*TASK PROMPT*
Copy all lines in which the word "picture" can be found.

^^^^

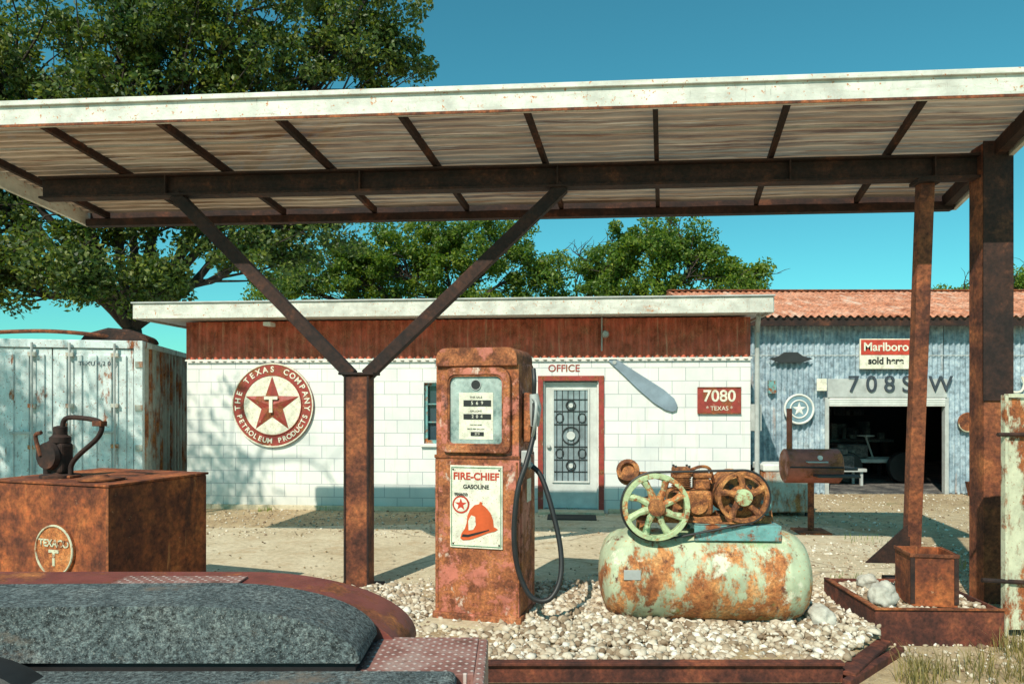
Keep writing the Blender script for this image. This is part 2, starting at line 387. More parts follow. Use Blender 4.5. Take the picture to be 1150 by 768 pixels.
boxes('window_frame',[(3.82,3.87,.05,.12,1.04,1.98),(4.67,4.72,.05,.12,1.04,1.98),(3.87,4.67,.05,.12,1.93,1.98),(3.87,4.67,.05,.12,1.04,1.09),
  (4.25,4.28,.06,.11,1.09,1.93),(3.87,4.25,.07,.10,1.36,1.38),(3.87,4.25,.07,.10,1.64,1.66),(4.28,4.67,.07,.10,1.36,1.38),(4.28,4.67,.07,.10,1.64,1.66)],m_teal,B)
boxes('window_glass',[(3.86,4.68,.125,.135,1.05,1.97)],m_glass,B)
boxes('window_sill',[(3.78,4.76,-.05,.0,.99,1.038)],m_white,B,.005)
boxes('door_slab',[(5.69,6.48,.07,.12,.06,1.985)],m_door,B,.004)
boxes('door_threshold',[(5.6,6.58,-.28,.0,.0,.055)],m_conc,B,.01)
boxes('door_mat',[(5.75,6.45,-.75,-.32,.013,.028)],m_dark,B,.004)
boxes('door_frame',[(5.585,5.665,-.03,.03,.05,2.08),(6.505,6.585,-.03,.03,.05,2.08),(5.665,6.505,-.03,.03,2.003,2.08)],m_maroon,B,.004)
boxes('door_inner_jamb',[(5.667,5.69,.03,.13,.056,1.998),(6.48,6.503,.03,.13,.056,1.998)],m_door,B)
boxes('door_glass',[(5.83,6.34,.058,.069,.48,1.86)],m_dglass,B)
boxes('door_glass_trim',[(5.80,5.828,.045,.069,.45,1.89),(6.342,6.37,.045,.069,.45,1.89),(5.828,6.342,.045,.069,1.862,1.89),(5.828,6.342,.045,.069,.45,.478)],m_door,B,.003)
for i in range(6): tube('iron_bar',[(5.87+.086*i,.05,.48),(5.87+.086*i,.05,1.86)],.006,m_iron,B,6)
for zz in (.62,.80,1.00,1.34,1.54,1.72): tube('iron_crossbar',[(5.83,.048,zz),(6.34,.048,zz)],.007,m_iron,B,6)
for zz,rr in ((.71,.07),(1.17,.13),(1.63,.07)):
    tube('iron_ring',circ(6.085,zz,rr,rr,.044,24),.010,m_iron,B,6)
    disc('iron_rosette',(6.085,zz),rr*.5,.03,.046,m_door,B,20)
for dx in (-.17,.17):
    for zz in (.90,1.44): tube('iron_scroll',circ(6.085+dx,zz,.06,.07,.045,14),.007,m_iron,B,6)
lathe('door_knob',[(.0,0),(.03,.005),(.035,.03),(.02,.05),(.001,.055)],m_galvl,B,(5.75,.07,1.0),(pi/2,0,0),16)
text('office_lettering','OFFICE',.15,(5.98,-.004,2.19),m_maroon,B,0,.003,'CENTER',.002)
lathe('band_lamp',[(.05,0),(.06,.05),(.04,.11),(.001,.12)],m_galvl,B,(6.6,-.04,2.70),(pi/2,0,0),16)
tube('lamp_conduit',[(6.55,-.058,2.95),(6.55,-.058,2.45)],.011,m_galvl,B,8)
boxes('camera_housing',[(1.38,1.5,-.3,-.1,2.85,2.91)],m_white,B,.01)
tube('downspout',[(8.82,-.1,.05),(8.82,-.1,2.7),(8.78,-.35,2.93)],.035,m_galvl,B,10)
boxes('meter_box',[(8.76,8.92,.02,.2,1.25,1.65)],m_galvl,B,.01)
tube('vent_pipe',[(8.85,.05,1.65),(8.85,.05,2.9)],.025,m_galvl,B,8)

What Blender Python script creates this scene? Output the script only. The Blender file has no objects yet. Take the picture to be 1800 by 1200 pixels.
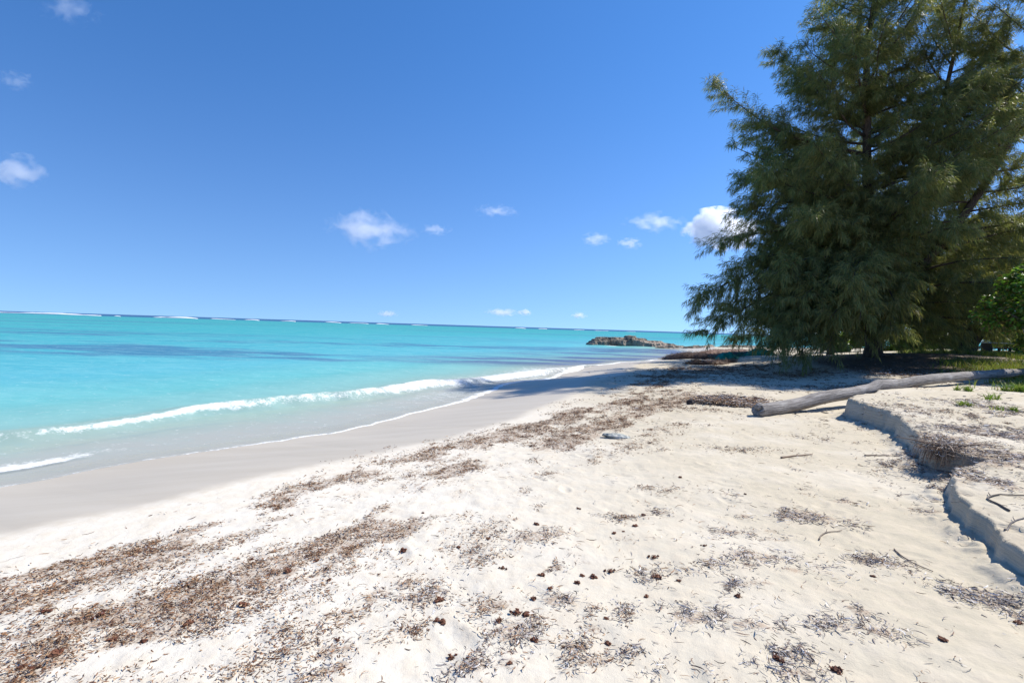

^^^^

*SOLUTION*
Keep writing the Blender script for this image. This is part 2, starting at line 387. More parts follow. Use Blender 4.5. Take the picture to be 1150 by 768 pixels.
What Blender Python script creates this scene? Output the script only. The Blender file has no objects yet. Take the picture to be 1800 by 1200 pixels.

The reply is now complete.